Ajuda pública e pára-quedas dourado

 

Esta mentira, abriu a caixa de Pandora, forçando o seu Presidente, Rodrigo Rato, a demitir-se em 7 de Maio. Rodrigo Rato é o antigo Director-geral do FMI (de 2004 a 2007) e foi ministro da economia e também o braço direito de José María Aznar, durante o anterior governo de direita (1996-2004). Desde aí passou pelo banco Lazard e pelo Banco Santander, o mais poderoso banco espanhol (falou-se em oligarquia?).

 

“Queremos que o Rodrigo Rato  vá para a prisão e que os seus bens sejam  apreendidos para refinanciar a dívida do Bankia!” acena  um dos membros da plataforma 15MpaRato, que quer  permanecer anónimo [2]. São necessárias 23,50 mil milhões de euros em ajudas públicas para socorrer o  Bankia. Mas nada disto impede o seu antigo Presidente-Director de aceitar um pára-quedas dourado de 1,20 milhões de euros! A decisão de atribuição dessa compensação está actualmente entre as mãos da Comissão de nomeações e remunerações  do banco. A Espanha não está, contudo, perante o  seu primeiro caso de falência bancária seguida por um resgate com o dinheiro dos contribuintes [3]. Mas, desta vez, “é um caso demasiado flagrante de fraude,” insurge-se um dos membros da equipe da plataforma.

 

Pressão bem sucedida

 

Se os membros do 15MpaRato estão a trabalhar de forma totalmente voluntária, impulsionados pela sua “responsabilidade cívica”, diz um dos advogados voluntários, os processos administrativos e judiciais têm um custo… A plataforma estimou o custo em cerca de 100.000 euros para a primeira fase da sua acção: apresentar um aqueixa junto da Audiência Nacional, o mais alto tribunal espanhol, e preparar e elaborar as acusações [4].

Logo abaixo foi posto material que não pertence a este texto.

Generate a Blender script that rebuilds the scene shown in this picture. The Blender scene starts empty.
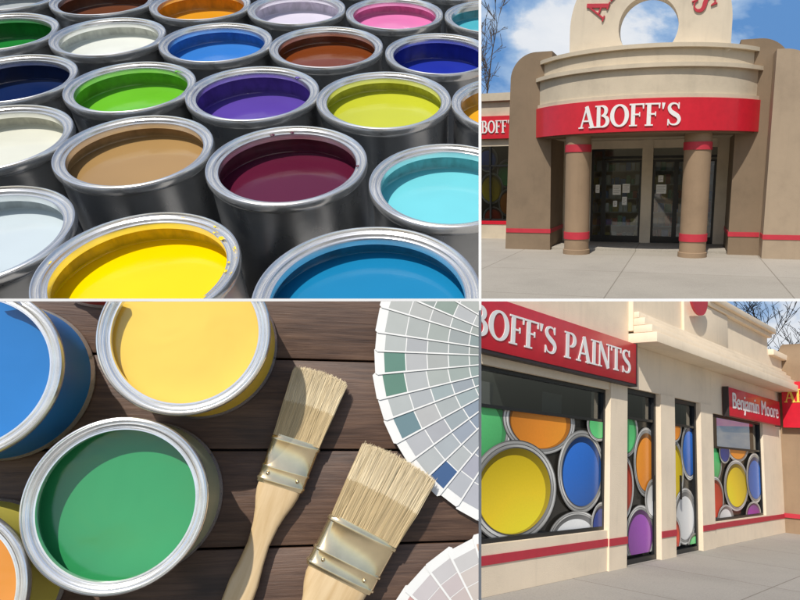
import bpy, bmesh, math, random
from mathutils import Vector as V, Matrix, noise
random.seed(7)
F=640.0
I4=Matrix.Identity(4)
scene=bpy.context.scene

# ------------------------------------------------------------------ materials
def newmat(name):
    m=bpy.data.materials.new(name); m.use_nodes=True
    nt=m.node_tree; b=nt.nodes["Principled BSDF"]
    return m,nt,b
def setp(b,**k):
    for n,v in k.items():
        n=n.replace("_"," ")
        if n in b.inputs: b.inputs[n].default_value=v
def col(c): return (c[0],c[1],c[2],1)
def N(nt,t,**k):
    n=nt.nodes.new(t)
    for a,v in k.items(): setattr(n,a,v)
    return n
def objco(nt,scale=(1,1,1)):
    tc=N(nt,"ShaderNodeTexCoord"); mp=N(nt,"ShaderNodeMapping"); mp.inputs["Scale"].default_value=scale
    nt.links.new(tc.outputs["Object"],mp.inputs["Vector"]); return mp.outputs["Vector"]
def noise_tex(nt,vec,scale,detail=4,rough=.55,dist=0):
    n=N(nt,"ShaderNodeTexNoise"); n.inputs["Scale"].default_value=scale; n.inputs["Detail"].default_value=detail
    n.inputs["Roughness"].default_value=rough; n.inputs["Distortion"].default_value=dist
    nt.links.new(vec,n.inputs["Vector"]); return n.outputs["Fac"]
def ramp(nt,fac,stops):
    r=N(nt,"ShaderNodeValToRGB"); e=r.color_ramp.elements
    while len(e)<len(stops): e.new(.5)
    for i,(p,c) in enumerate(stops): e[i].position=p; e[i].color=col(c)
    nt.links.new(fac,r.inputs["Fac"]); return r.outputs["Color"]
def bump(nt,b,h,strength=.3,dist=.01):
    n=N(nt,"ShaderNodeBump"); n.inputs["Strength"].default_value=strength; n.inputs["Distance"].default_value=dist
    nt.links.new(h,n.inputs["Height"]); nt.links.new(n.outputs["Normal"],b.inputs["Normal"])
def mixc(nt,fac,a,bc,mode="MIX"):
    m=N(nt,"ShaderNodeMix"); m.data_type='RGBA'; m.blend_type=mode
    def put(s,v):
        if isinstance(v,(tuple,list)): s.default_value=col(v)
        else: nt.links.new(v,s)
    if isinstance(fac,(int,float)): m.inputs[0].default_value=fac
    else: nt.links.new(fac,m.inputs[0])
    put(m.inputs[6],a); put(m.inputs[7],bc); return m.outputs[2]
def mul(c,k): return (min(1,c[0]*k),min(1,c[1]*k),min(1,c[2]*k))

def stucco(name,c,sc=1.0,rough=.85,var=.16,bs=.35):
    m,nt,b=newmat(name); vec=objco(nt)
    n1=noise_tex(nt,vec,1.3*sc,6,.65); n2=noise_tex(nt,vec,60*sc,3,.6)
    cc=ramp(nt,n1,[(.3,mul(c,1-var)),(.5,c),(.75,mul(c,1+var*.6))])
    st=noise_tex(nt,objco(nt,(7*sc,7*sc,.7*sc)),1,5,.6)
    cc=mixc(nt,ramp(nt,st,[(.55,(0,0,0)),(.8,(.35,.35,.35))]),cc,mul(c,.7))
    nt.links.new(cc,b.inputs["Base Color"]); setp(b,Roughness=rough); bump(nt,b,n2,bs,.01); return m
def plain(name,c,rough=.4,metal=0,coat=0,var=.06,scale=8):
    m,nt,b=newmat(name); n1=noise_tex(nt,objco(nt),scale,4)
    nt.links.new(ramp(nt,n1,[(.3,mul(c,1-var)),(.7,mul(c,1+var))]),b.inputs["Base Color"])
    setp(b,Roughness=rough,Metallic=metal,Coat_Weight=coat,Coat_Roughness=.1); return m
def paintmat(name,c):
    m,nt,b=newmat(name); vec=objco(nt)
    n1=noise_tex(nt,vec,9,2); n2=noise_tex(nt,vec,16,2,.5,.6)
    nt.links.new(ramp(nt,n1,[(.3,mul(c,.93)),(.7,mul(c,1.05))]),b.inputs["Base Color"])
    setp(b,Roughness=.16,Coat_Weight=.6,Coat_Roughness=.05); bump(nt,b,n2,.22,.008); return m
def wallpaint(name,c):
    m,nt,b=newmat(name); vec=objco(nt)
    n=noise_tex(nt,objco(nt,(1,1,.5)),55,4,.6,.5)
    nt.links.new(ramp(nt,n,[(.35,mul(c,.6)),(.6,mul(c,.95)),(.72,mul(c,.75))]),b.inputs["Base Color"])
    setp(b,Roughness=.3,Coat_Weight=.3); bump(nt,b,n,.2,.002); return m
def vcolmat(name,rough=.6):
    m,nt,b=newmat(name); a=N(nt,"ShaderNodeVertexColor"); a.layer_name="Col"
    n=noise_tex(nt,objco(nt),40,3)
    nt.links.new(mixc(nt,1.0,a.outputs["Color"],ramp(nt,n,[(.2,(.92,.92,.92)),(.8,(1,1,1))]),"MULTIPLY"),b.inputs["Base Color"])
    setp(b,Roughness=rough); return m

def metalmat(name,c,met,r0=.2,r1=.3):
    m,nt,b=newmat(name); vec=objco(nt)
    n=noise_tex(nt,vec,30,3,.5)
    nt.links.new(ramp(nt,n,[(.3,mul(c,.88)),(.7,mul(c,1.05))]),b.inputs["Base Color"])
    nt.links.new(ramp(nt,n,[(.3,(r1,r1,r1)),(.7,(r0,r0,r0))]),b.inputs["Roughness"])
    setp(b,Metallic=met); return m
METAL=metalmat("tin_rim_metal",(.93,.93,.92),.80,.16,.26); TINBODY=metalmat("tin_body_metal",(.50,.51,.52),.88,.25,.35)
BEIGE=stucco("beige_stucco",(.60,.51,.38)); BROWN=stucco("brown_stucco",(.20,.14,.085)); TAN=stucco("tan_stucco",(.23,.165,.105)); COLM=stucco("column_stucco",(.30,.205,.125)); TAN2=stucco("light_tan_stucco",(.38,.29,.20))
CREAM=stucco("cream_stucco",(.66,.57,.44)); CREAM2=stucco("street_cream_stucco",(.84,.70,.52),1,.85,.1)
RED=plain("red_sign_paint",(.62,.012,.03),.35,0,.3); REDT=plain("red_trim_paint",(.50,.03,.05),.5)
WHITE=plain("white_lettering",(.84,.83,.80),.4,0,0,.02); DARK=plain("dark_frame_metal",(.02,.021,.022),.35,.3)
BLACKM=plain("sign_edge",(.03,.02,.02),.5)
VCOL=vcolmat("printed_card",.55); VGLOSS=vcolmat("window_graphic",.2)
def glassm(name,alpha,tint):
    m,nt,b=newmat(name); out=nt.nodes["Material Output"]
    g=N(nt,"ShaderNodeBsdfGlossy"); g.inputs["Roughness"].default_value=.03; g.inputs["Color"].default_value=(.9,.95,1,1)
    t=N(nt,"ShaderNodeBsdfTransparent"); t.inputs["Color"].default_value=col(tint)
    fr=N(nt,"ShaderNodeFresnel"); fr.inputs["IOR"].default_value=1.6
    ad=N(nt,"ShaderNodeMath",operation='ADD'); ad.inputs[1].default_value=alpha; nt.links.new(fr.outputs[0],ad.inputs[0])
    mx=N(nt,"ShaderNodeMixShader"); nt.links.new(ad.outputs[0],mx.inputs[0]); nt.links.new(t.outputs[0],mx.inputs[1]); nt.links.new(g.outputs[0],mx.inputs[2])
    nt.links.new(mx.outputs[0],out.inputs["Surface"]); return m
GLASS=glassm("shop_glass",.05,(.72,.78,.78))
def concrete(name,c,jx,jy):
    m,nt,b=newmat(name); vec=objco(nt)
    n1=noise_tex(nt,vec,.5,8,.72); n2=noise_tex(nt,vec,45,4,.7); n3=noise_tex(nt,vec,4,6,.75,.5)
    cc=ramp(nt,n1,[(.3,mul(c,.72)),(.5,c),(.72,mul(c,1.14))])
    cc=mixc(nt,ramp(nt,n3,[(.52,(0,0,0)),(.75,(.5,.5,.5))]),cc,mul(c,.55))
    cc=mixc(nt,.5,cc,ramp(nt,n2,[(.3,mul(c,.65)),(.7,mul(c,1.2))]))
    br=N(nt,"ShaderNodeTexBrick"); br.offset=0; br.inputs["Scale"].default_value=1
    br.inputs["Brick Width"].default_value=jx; br.inputs["Row Height"].default_value=jy; br.inputs["Mortar Size"].default_value=.010
    br.inputs["Color1"].default_value=(1,1,1,1); br.inputs["Color2"].default_value=(.93,.93,.92,1); br.inputs["Mortar"].default_value=(.58,.56,.53,1)
    nt.links.new(vec,br.inputs["Vector"])
    nt.links.new(mixc(nt,1.0,cc,br.outputs["Color"],"MULTIPLY"),b.inputs["Base Color"]); setp(b,Roughness=.9); bump(nt,b,n2,.3,.01); return m

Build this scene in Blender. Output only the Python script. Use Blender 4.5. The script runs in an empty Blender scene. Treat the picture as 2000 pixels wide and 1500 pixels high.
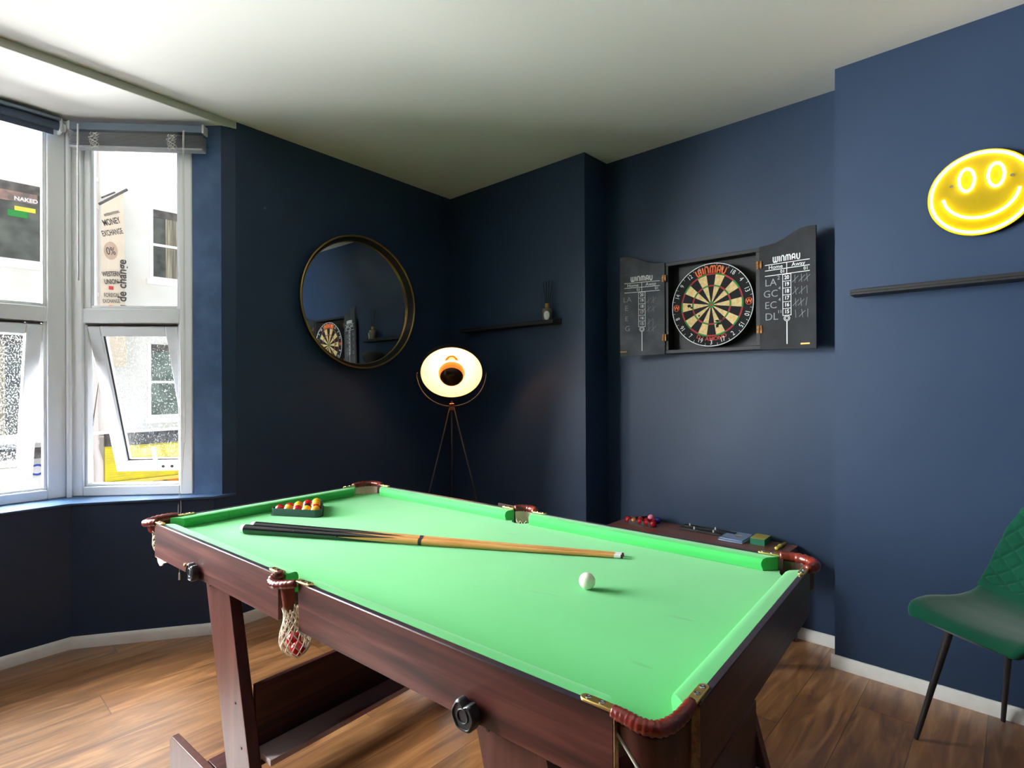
import bpy, bmesh, math, random
from mathutils import Vector, Matrix
PI = math.pi
random.seed(7)
C = bpy.context.scene.collection
S = bpy.context.scene

# ------------------------------------------------------------------ camera
cam_d = bpy.data.cameras.new('camera'); cam = bpy.data.objects.new('camera', cam_d); C.objects.link(cam)
_F = Vector((-0.67788, 0.73517, 0.00171)); _U = Vector((0.00470, 0.00200, 0.99999)); _R = _F.cross(_U).normalized(); _U = _R.cross(_F).normalized()
cam.matrix_world = Matrix(((_R.x, _U.x, -_F.x, 3.1604), (_R.y, _U.y, -_F.y, -2.7437), (_R.z, _U.z, -_F.z, 1.2659), (0, 0, 0, 1)))
cam_d.sensor_width = 36.0; cam_d.lens = 36.0*1077.8/2000.0; cam_d.clip_start = .05; cam_d.clip_end = 200
S.camera = cam

# ------------------------------------------------------------------ light: overcast daylight through the bay
w = bpy.data.worlds.new('world'); S.world = w; w.use_nodes = True
wn = w.node_tree.nodes; wl = w.node_tree.links; bg = wn['Background']
bg.inputs['Color'].default_value = (0.93, 0.97, 1.0, 1); bg.inputs['Strength'].default_value = .34
sun_d = bpy.data.lights.new('daylight', 'SUN'); sun = bpy.data.objects.new('daylight', sun_d); C.objects.link(sun)
sun_d.energy = 44.0; sun_d.angle = math.radians(92); sun_d.color = (0.95, 0.98, 1.0)
sun.rotation_euler = Vector((.90, .36, -.38)).to_track_quat('-Z', 'Y').to_euler()
sun.location = (-6, -6, 6)
S.view_settings.view_transform = 'Standard'; S.view_settings.look = 'None'
S.view_settings.gamma = 1; S.view_settings.use_curve_mapping = False
S.view_settings.exposure = 1.75
S.cycles.max_bounces = 10; S.cycles.diffuse_bounces = 6; S.cycles.transparent_max_bounces = 12
S.cycles.sample_clamp_indirect = 6.0
try: S.cycles.use_denoising = True
except Exception: pass

# ------------------------------------------------------------------ materials
def lin(r, g, b):
    f = lambda v: ((v/255+.055)/1.055)**2.4 if v/255 > .04045 else v/255/12.92
    return (f(r), f(g), f(b), 1)
def mat(name, col, rough=.5, metal=0., spec=.5, noise=None, bump=None, emit=None, coat=0, sheen=0, alpha=1, coords='Object', trans=0):
    m = bpy.data.materials.new(name); m.use_nodes = True; nt = m.node_tree; b = nt.nodes['Principled BSDF']
    b.inputs['Base Color'].default_value = col; b.inputs['Roughness'].default_value = rough; b.inputs['Metallic'].default_value = metal
    b.inputs['Specular IOR Level'].default_value = spec; b.inputs['Coat Weight'].default_value = coat; b.inputs['Sheen Weight'].default_value = sheen
    b.inputs['Alpha'].default_value = alpha; b.inputs['Transmission Weight'].default_value = trans
    tc = nt.nodes.new('ShaderNodeTexCoord')
    def mapped(sc):
        mp = nt.nodes.new('ShaderNodeMapping'); mp.inputs['Scale'].default_value = sc if hasattr(sc, '__len__') else (sc, sc, sc)
        nt.links.new(tc.outputs[coords], mp.inputs['Vector']); return mp.outputs[0]
    if noise:       # (other colour, scale, low, high, detail)
        c2, sc, lo, hi, det = noise
        n = nt.nodes.new('ShaderNodeTexNoise'); n.inputs['Scale'].default_value = 1; n.inputs['Detail'].default_value = det
        nt.links.new(mapped(sc), n.inputs['Vector'])
        r = nt.nodes.new('ShaderNodeMapRange'); r.inputs['From Min'].default_value = lo; r.inputs['From Max'].default_value = hi
        nt.links.new(n.outputs['Fac'], r.inputs['Value'])
        x = nt.nodes.new('ShaderNodeMix'); x.data_type = 'RGBA'; x.inputs[6].default_value = col; x.inputs[7].default_value = c2
        nt.links.new(r.outputs[0], x.inputs[0]); nt.links.new(x.outputs[2], b.inputs['Base Color'])
    if bump:        # (scale, strength, distance)
        n = nt.nodes.new('ShaderNodeTexNoise'); n.inputs['Scale'].default_value = 1; n.inputs['Detail'].default_value = 4
        nt.links.new(mapped(bump[0]), n.inputs['Vector'])
        bp = nt.nodes.new('ShaderNodeBump'); bp.inputs['Strength'].default_value = bump[1]; bp.inputs['Distance'].default_value = bump[2]
        nt.links.new(n.outputs['Fac'], bp.inputs['Height']); nt.links.new(bp.outputs[0], b.inputs['Normal'])
    if emit:
        b.inputs['Emission Color'].default_value = emit[0]; b.inputs['Emission Strength'].default_value = emit[1]
    return m

M = {}
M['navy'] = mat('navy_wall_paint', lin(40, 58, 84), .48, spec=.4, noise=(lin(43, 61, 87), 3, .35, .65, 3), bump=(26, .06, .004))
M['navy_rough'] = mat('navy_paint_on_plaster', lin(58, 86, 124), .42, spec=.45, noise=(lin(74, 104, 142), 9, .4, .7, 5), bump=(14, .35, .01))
M['ceiling'] = mat('ceiling_paint', lin(240, 234, 229), .85, spec=.15, bump=(5, .05, .01))
M['trim'] = mat('white_gloss_trim', lin(246, 243, 238), .35, noise=(lin(238, 234, 226), 12, .5, .75, 3))
M['bead'] = mat('bulkhead_paint', lin(205, 203, 190), .6)
M['upvc'] = mat('white_upvc', lin(244, 245, 246), .25, noise=(lin(232, 232, 230), 6, .55, .8, 3))
M['grime'] = mat('window_gasket_grime', lin(70, 55, 45), .8)
M['white'] = mat('white_plastic', lin(230, 230, 228), .35)
M['cord'] = mat('cotton_cord', lin(222, 218, 208), .8)
M['black'] = mat('black_paint', lin(24, 24, 27), .45)
M['blackwood'] = mat('black_stained_wood', lin(25, 24, 27), .55, noise=(lin(38, 34, 35), (4, 60, 60), .45, .7, 4))
M['gold'] = mat('antique_gold_metal', lin(176, 140, 78), .35, 1.)
M['brass'] = mat('polished_brass', lin(228, 196, 120), .36, 1., bump=(80, .1, .001))
M['mirror'] = mat('mirror_silver', (.86, .88, .88, 1), .01, 1.)
M['slate_blind'] = mat('slate_roller_fabric', lin(72, 82, 102), .7)
M['blind'] = mat('grey_metal_blind', lin(172, 172, 178), .4)
M['blindrail'] = mat('blue_grey_headrail', lin(120, 134, 150), .35)
M['cloth'] = mat('green_baize', lin(48, 176, 78), .7, spec=.32, sheen=.3, noise=(lin(64, 184, 92), 2.2, .35, .7, 3), bump=(420, .25, .0006))
M['leather'] = mat('red_brown_leather', lin(122, 38, 26), .28, noise=(lin(82, 24, 18), 30, .4, .7, 4), bump=(70, .5, .003), coat=.3)
M['leather_dark'] = mat('dark_brown_leather', lin(66, 26, 24), .3, noise=(lin(42, 18, 18), 24, .4, .7, 4), bump=(50, .4, .003), coat=.3)
M['net'] = mat('cream_net_cord', lin(222, 212, 188), .8)
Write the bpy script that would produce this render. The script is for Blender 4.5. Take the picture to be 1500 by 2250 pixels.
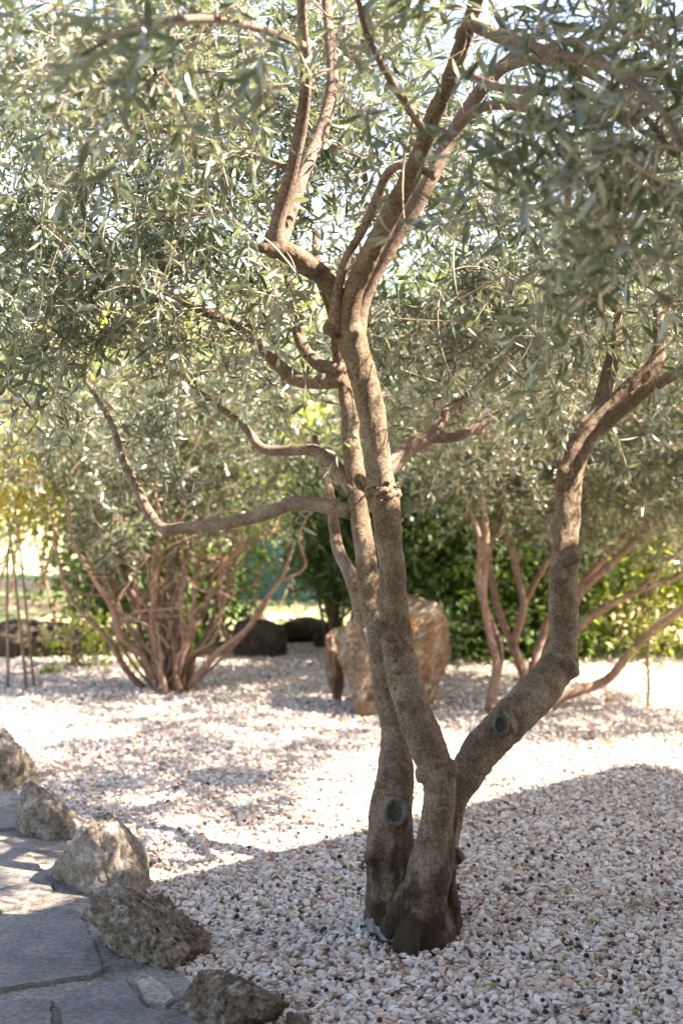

A plataforma entretanto lançou uma iniciativa de “crowdfunding” em 6 de Junho. O seu sucesso foi imediato. Em menos de 24 horas, foram recebidos mais de 19.000 euros. Cerca de 50 accionistas do Bankia  dizem que eles estão prontos para testemunhar e mais de uma dúzia de testemunhos internos  espontaneamente oferecem a  sua ajuda aos investigadores anónimos. Cerca de 11 000 cidadãos declaram juntar-se à queixa contra Bankia. Esta reacção de cidadania levantou um enorme barulho… O ministério espanhol da Justiça acabou por reconhecer as suspeitas de delito e anunciou a abertura de um inquérito preliminar sobre Bankia. Em causa, a sua criação e a sua entrada na bolsa em Julho de 2011.

 

Os políticos estão incluidos. A deputada Rosa Díez – Unión Progreso y Democracia (UPyD) – anunciou que o seu partido também vai apresentar uma queixa contra o Bankia. Desde 29 de Maio, o UPyD e a Esquerda Unida (Izquierda Unida, em que se junta a esquerda radical) exigem  uma Comissão Parlamentar de inquérito sobre o Bankia, o que recusaram os dois principais partidos, o partido popular, no poder, e o Partido Socialista espanhol (PSOE).

Quadro de caça para a cidadania

 

Os dois partidos que têm alternado no poder em Espanha provavelmente temem um retorno do bastão. “Não vamos parar só no Conselho de Administração do  Bankia,”, avisa  um dos advogados. Nós também vamos investigar a responsabilidade criminal de certos funcionários do banco de Espanha, de Deloitte [empresa de auditoria responsável das contas do Bankia], da Comissão Nacional do mercado de valores… É um processo muito longo que vai durar por muitos anos.»

 

A plataforma anuncia os seus objectivos como um quadro de pesquisa, que é também o de apanhar culpados  como : Rodrigo Rato, Mariano Rajoy (actual chefe do governo espanhol) José Luis Zapatero, antigo primeiro-ministro  e Carmen Chacon , ministra da Habitação  em 2007, estes últimos ambos do PSOE), José María Aznar (antigo chefe de governo do partido do povo)… Para isso, dizem-nos,  pretende a Plataforma  “acabar com a impunidade e os privilégios daqueles que  são indecentemente ricos, os banqueiros  e os políticos.

 

“O que nós queremos é que a nossa acção, ao mesmo tempo que preserva o seu anonimato, tenha um” efeito bola de neve”, que a sociedade civil colabore e nos ajude.” “E especialmente, que ganhe a consciência  de que com a lei e a Constituição   na mão, ela venha a ter  a força para lutar contra os abusos de poder”, precisou, um advogado. Fim da partida  para a oligarquia?

 

Nathalie Pédestarres

 

Notas

 

[1] Da conjugação entre o nome do movimento  des Indignados, 15M, e o nome  de Rodrigo Rato, ex-PDG de Bankia. Ver o seu site.

 

[2] Todos os membros e juristas da plataforma desejam de momento manter o anonimato.

 

[3] Em Abril de 2011, o Fundo espanhol de reestruturação bancária  tinha já injectado  2,8 milhões de euros para salvar a Caja del Mediterráneo,.

[4] O detalhe das despesas previstas  pela 15MpaRato é  explicado no blog.